Joyce Azar
« À Anvers, les clés du pouvoir semblent se trouver dans les mains des partis extrêmes »
D’ici quelques mois, l’hôtel de ville d’Anvers disparaîtra. Le temps d’une profonde rénovation, le joyau architectural sera recouvert de bâches imposantes. Ses occupants, eux, devront quitter les lieux pour une durée de trois ans. A se demander donc si le bourgmestre, Bart De Wever, y remettra les pieds un jour. En octobre 2018, les électeurs de la métropole décideront de son sort.
En attendant, les partis flamands commencent déjà à déserter la rue de la Loi pour rejoindre la (grand-) place du village. Leur mission : renverser le géant de la N-VA. Tous le savent : une chute du plus grand parti de Belgique dans la ville la plus peuplée de Flandre aurait indéniablement des répercussions sur les scrutins régional et fédéral de 2019.
Depuis plusieurs semaines, les médias flamands évoquent des discussions stratégiques entre le SP.A et Groen. Pour contrer Bart De Wever, les partis socialiste et écologiste envisageraient de rassembler leurs forces, en envoyant un quatuor » de rêve » composé de deux femmes et deux hommes. La manoeuvre pourrait se révéler fructueuse : d’après les derniers sondages, la majorité N-VA – CD&V – OpenVLD serait menacée, alors que Groen doublerait quasiment son score. Une liste commune pourrait toutefois ne pas suffire. Dans cette perspective, un ralliement du PTB anversois constituerait une recette miracle, d’autant que le parti compte officiellement » profiter de l’effet Raoul Hedebouw « . Après avoir furtivement considéré la chose, le SP.A, comme les verts, ont toutefois préféré ne pas céder à la tentation. » Trop communistes « , nous dira- t-on. En vérité, une alliance avec la gauche radicale risquerait surtout d’engendrer une perte d’électeurs. Pour autant, le rejet d’une union préélectorale ne garantit pas l’absence d’une coalition, une fois les résultats connus.

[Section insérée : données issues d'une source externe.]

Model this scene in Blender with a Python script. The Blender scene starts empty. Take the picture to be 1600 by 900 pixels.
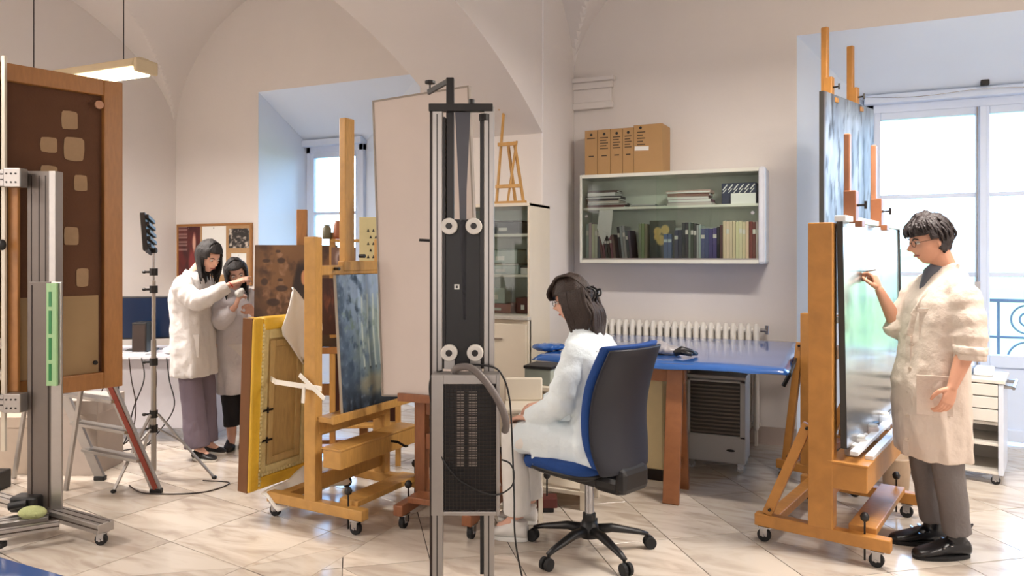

Sur la rive droite, CD&V et Open VLD piétinent. A l’heure actuelle, la seule bonne nouvelle pour le ministre de l’Emploi Kris Peeters est d’avoir trouvé un domicile à Anvers. Pour le reste, rien ne laisse présager que l’homme fort des chrétiens-démocrates parviendra ne fût-ce qu’à faire osciller Bart De Wever. Les libéraux, eux, viennent péniblement de désigner leur tête de liste. Quasi inconnu du grand public, le secrétaire d’Etat Philippe De Backer semble peu capable de faire mieux qu’Annemie Turtelboom en 2012. Le Vlaams Belang, pour sa part, est déjà officiellement en campagne dans ce qui demeure son bastion. » Allah est grand, et De Wever est son prophète « , a martelé l’infréquentable Filip De Winter, réagissant sans doute aux promesses du maïeur d’Anvers de » ne jamais gouverner avec des extrémistes « . Jamais ? Si Bart De Wever venait à perdre sa majorité, il semble peu probable que la gauche accepterait de s’unir avec les nationalistes flamands, l’engagement pouvant lui coûter cher aux élections de 2019. Par ailleurs, le secrétaire d’Etat N-VA Theo Francken n’a-t-il pas fait miroiter une rupture du cordon sanitaire en cas de nécessité ? Accepter de gouverner avec l’extrême droite, dans certaines communes seulement, pourrait permettre au Vlaams Belang de revendiquer de monter au pouvoir dans un plus grand nombre de communes. Dont Anvers.
A Anvers, les clés du pouvoir semblent se trouver dans les mains des partis extrêmes. Si la gauche traditionnelle finit par s’allier au PTB, Bart De Wever pourrait y voir l’occasion de justifier un pacte avec l’extrême droite. Les électeurs, eux, ont encore un an et demi pour savoir si les acteurs politiques tiendront leurs belles paroles. De récents événements leur ont appris que rien n’est impossible.